§ **Task to complete**
Copy out every line containing the word "empty".

§ **Raw data**
--*--

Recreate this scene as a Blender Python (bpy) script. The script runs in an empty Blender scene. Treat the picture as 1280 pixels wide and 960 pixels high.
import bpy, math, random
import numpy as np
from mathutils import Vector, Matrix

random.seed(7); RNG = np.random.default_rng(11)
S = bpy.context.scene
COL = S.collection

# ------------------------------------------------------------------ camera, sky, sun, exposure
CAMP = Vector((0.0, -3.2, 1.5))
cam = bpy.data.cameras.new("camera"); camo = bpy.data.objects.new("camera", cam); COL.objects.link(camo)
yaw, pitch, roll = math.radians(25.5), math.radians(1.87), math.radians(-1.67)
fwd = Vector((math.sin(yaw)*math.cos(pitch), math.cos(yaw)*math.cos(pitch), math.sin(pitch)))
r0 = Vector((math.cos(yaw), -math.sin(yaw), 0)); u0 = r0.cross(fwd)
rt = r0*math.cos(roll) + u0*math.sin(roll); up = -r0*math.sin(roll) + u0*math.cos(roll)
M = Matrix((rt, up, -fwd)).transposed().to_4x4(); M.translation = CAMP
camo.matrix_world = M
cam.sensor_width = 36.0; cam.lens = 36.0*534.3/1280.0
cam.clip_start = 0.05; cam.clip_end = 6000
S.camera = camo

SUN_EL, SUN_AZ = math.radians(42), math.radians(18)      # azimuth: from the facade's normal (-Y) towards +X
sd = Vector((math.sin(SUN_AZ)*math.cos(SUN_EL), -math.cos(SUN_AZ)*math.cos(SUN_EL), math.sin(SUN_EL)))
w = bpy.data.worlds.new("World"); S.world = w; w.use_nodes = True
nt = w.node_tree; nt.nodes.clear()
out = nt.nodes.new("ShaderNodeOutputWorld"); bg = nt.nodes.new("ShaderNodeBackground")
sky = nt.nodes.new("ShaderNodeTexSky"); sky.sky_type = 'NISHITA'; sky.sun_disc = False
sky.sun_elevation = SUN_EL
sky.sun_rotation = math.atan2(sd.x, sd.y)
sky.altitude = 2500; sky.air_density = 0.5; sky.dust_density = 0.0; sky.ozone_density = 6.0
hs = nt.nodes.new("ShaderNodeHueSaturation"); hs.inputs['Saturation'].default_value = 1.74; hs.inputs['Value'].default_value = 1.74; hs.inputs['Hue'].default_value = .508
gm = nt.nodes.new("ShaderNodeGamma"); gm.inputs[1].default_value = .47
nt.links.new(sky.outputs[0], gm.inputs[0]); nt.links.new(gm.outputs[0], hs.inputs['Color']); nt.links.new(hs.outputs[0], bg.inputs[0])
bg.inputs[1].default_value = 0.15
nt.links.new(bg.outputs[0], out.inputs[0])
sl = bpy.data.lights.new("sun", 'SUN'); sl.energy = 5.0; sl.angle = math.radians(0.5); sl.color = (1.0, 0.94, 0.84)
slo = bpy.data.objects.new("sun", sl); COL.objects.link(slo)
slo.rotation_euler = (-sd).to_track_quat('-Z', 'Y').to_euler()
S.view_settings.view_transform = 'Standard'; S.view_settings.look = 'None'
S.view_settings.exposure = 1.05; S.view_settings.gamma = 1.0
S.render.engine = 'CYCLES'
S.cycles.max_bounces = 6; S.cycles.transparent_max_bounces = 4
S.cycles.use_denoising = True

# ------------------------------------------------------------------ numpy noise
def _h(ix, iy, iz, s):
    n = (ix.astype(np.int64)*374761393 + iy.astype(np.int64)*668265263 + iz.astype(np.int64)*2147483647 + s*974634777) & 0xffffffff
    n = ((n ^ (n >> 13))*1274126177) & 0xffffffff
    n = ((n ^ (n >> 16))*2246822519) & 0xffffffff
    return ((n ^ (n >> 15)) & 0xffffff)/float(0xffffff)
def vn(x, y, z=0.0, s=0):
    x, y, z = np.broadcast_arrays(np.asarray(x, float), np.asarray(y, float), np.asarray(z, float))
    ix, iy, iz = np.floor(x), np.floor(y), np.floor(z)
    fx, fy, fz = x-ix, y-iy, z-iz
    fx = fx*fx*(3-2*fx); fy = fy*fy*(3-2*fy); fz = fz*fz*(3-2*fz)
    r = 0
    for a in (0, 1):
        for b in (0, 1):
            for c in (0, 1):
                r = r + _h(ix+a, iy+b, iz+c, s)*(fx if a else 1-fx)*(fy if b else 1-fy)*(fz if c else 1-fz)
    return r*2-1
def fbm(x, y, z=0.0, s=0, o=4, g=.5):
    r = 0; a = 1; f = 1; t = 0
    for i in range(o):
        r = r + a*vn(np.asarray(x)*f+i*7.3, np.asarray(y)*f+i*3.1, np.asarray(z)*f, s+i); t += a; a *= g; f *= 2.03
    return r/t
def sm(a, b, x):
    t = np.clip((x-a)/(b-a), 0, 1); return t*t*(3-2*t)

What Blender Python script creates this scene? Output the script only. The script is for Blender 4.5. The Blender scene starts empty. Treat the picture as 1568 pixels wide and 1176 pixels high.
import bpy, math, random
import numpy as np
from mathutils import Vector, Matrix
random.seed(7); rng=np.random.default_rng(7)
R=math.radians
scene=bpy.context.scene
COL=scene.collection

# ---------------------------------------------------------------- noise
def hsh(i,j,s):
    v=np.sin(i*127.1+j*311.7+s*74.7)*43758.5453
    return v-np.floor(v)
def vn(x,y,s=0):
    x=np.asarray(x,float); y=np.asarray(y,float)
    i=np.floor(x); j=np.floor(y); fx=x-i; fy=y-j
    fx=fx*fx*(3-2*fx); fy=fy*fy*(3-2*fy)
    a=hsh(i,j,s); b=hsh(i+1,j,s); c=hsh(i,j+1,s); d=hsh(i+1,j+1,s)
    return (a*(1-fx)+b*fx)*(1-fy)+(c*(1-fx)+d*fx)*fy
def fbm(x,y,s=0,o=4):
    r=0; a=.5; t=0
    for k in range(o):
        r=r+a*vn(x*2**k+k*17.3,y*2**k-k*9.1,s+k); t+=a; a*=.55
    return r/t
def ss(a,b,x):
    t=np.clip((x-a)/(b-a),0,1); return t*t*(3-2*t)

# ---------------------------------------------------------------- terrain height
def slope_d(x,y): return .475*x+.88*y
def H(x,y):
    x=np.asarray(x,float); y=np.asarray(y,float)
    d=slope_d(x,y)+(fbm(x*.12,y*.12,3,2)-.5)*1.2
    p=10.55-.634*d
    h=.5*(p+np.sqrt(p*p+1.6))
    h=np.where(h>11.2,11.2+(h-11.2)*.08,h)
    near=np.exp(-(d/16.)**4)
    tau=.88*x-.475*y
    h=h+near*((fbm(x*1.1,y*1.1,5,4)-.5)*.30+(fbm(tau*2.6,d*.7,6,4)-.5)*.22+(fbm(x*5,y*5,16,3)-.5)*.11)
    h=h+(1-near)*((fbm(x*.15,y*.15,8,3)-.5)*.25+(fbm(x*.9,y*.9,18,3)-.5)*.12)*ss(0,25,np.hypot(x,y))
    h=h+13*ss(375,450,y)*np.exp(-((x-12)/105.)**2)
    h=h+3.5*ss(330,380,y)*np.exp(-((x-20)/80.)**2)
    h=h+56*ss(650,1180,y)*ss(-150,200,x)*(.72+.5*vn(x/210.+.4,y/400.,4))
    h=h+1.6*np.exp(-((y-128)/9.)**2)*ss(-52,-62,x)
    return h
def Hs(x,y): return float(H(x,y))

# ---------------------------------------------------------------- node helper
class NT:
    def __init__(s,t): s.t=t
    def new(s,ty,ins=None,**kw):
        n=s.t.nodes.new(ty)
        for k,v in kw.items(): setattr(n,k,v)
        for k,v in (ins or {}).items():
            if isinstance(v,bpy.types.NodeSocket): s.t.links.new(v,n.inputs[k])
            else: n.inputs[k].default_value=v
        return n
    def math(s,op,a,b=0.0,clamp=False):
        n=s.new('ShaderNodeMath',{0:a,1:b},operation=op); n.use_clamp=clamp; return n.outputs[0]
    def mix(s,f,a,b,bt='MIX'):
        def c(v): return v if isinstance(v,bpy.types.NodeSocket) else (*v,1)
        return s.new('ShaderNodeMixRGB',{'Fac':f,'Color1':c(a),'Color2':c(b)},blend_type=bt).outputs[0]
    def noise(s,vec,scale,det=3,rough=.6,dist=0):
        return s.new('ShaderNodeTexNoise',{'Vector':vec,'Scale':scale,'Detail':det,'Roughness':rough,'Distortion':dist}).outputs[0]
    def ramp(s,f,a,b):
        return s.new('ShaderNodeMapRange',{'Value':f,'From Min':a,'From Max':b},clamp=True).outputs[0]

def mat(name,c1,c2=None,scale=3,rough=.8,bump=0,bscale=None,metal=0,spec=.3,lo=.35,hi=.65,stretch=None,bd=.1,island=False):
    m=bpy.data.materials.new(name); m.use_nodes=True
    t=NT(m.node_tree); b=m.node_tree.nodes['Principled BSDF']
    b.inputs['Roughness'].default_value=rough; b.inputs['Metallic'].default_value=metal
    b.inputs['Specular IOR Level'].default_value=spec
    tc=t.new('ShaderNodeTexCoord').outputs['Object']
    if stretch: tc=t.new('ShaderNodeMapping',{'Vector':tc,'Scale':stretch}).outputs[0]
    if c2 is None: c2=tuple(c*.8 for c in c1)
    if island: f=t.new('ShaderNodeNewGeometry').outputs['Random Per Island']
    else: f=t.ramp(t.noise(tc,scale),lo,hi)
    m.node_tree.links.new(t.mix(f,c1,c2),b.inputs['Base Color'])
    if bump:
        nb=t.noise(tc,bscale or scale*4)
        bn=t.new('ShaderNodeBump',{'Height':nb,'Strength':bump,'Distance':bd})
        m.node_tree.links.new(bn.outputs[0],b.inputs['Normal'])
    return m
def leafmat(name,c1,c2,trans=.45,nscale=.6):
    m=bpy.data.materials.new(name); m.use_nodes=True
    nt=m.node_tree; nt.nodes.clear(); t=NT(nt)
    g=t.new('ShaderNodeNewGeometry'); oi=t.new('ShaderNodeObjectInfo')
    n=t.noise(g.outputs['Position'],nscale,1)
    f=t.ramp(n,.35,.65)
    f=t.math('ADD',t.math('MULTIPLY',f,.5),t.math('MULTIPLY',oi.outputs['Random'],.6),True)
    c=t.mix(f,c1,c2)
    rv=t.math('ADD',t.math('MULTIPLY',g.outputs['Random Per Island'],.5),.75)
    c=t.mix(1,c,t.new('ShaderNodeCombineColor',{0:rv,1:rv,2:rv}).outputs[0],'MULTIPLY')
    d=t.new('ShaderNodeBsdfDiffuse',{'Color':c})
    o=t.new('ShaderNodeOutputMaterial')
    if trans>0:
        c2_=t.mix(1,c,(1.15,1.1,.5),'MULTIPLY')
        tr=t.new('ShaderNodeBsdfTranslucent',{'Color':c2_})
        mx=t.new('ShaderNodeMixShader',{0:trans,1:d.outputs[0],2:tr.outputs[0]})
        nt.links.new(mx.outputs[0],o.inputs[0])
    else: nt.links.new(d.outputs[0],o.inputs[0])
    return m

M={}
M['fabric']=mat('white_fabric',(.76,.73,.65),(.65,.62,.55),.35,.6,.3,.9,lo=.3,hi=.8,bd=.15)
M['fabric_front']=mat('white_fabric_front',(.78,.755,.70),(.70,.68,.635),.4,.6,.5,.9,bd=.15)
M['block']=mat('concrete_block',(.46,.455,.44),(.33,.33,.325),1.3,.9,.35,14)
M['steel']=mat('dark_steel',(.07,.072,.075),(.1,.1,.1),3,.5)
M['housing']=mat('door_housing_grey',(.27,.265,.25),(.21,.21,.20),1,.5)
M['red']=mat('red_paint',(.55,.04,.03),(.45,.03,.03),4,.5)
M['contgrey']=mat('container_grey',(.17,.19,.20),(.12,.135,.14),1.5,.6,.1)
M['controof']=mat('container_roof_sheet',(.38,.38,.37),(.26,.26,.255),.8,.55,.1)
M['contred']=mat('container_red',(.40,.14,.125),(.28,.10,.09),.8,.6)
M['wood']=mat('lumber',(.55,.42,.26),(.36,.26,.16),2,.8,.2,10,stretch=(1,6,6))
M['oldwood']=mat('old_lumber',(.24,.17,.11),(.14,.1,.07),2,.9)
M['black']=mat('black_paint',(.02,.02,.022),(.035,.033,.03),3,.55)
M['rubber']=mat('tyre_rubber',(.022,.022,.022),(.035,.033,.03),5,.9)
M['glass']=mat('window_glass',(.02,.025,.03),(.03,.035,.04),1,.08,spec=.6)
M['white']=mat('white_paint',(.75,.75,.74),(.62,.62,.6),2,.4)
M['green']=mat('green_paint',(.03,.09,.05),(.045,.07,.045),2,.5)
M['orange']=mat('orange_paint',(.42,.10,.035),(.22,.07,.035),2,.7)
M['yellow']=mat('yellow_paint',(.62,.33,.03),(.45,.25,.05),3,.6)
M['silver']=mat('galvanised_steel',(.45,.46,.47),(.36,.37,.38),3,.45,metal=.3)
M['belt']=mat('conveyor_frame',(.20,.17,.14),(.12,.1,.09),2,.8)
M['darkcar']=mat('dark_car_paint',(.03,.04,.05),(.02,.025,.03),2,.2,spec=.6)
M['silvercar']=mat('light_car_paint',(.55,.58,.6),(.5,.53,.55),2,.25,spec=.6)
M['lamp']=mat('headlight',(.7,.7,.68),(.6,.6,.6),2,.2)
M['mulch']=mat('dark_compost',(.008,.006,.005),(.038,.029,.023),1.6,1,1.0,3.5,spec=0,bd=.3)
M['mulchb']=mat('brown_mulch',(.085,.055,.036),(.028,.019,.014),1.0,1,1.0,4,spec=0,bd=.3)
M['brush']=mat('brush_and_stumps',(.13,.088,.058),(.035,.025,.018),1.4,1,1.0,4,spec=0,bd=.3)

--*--

§ **Expected output**
Recreate this scene as a Blender Python (bpy) script. The script runs in an empty Blender scene. Treat the picture as 1280 pixels wide and 960 pixels high.
What Blender Python script creates this scene? Output the script only. The script is for Blender 4.5. The Blender scene starts empty. Treat the picture as 1568 pixels wide and 1176 pixels high.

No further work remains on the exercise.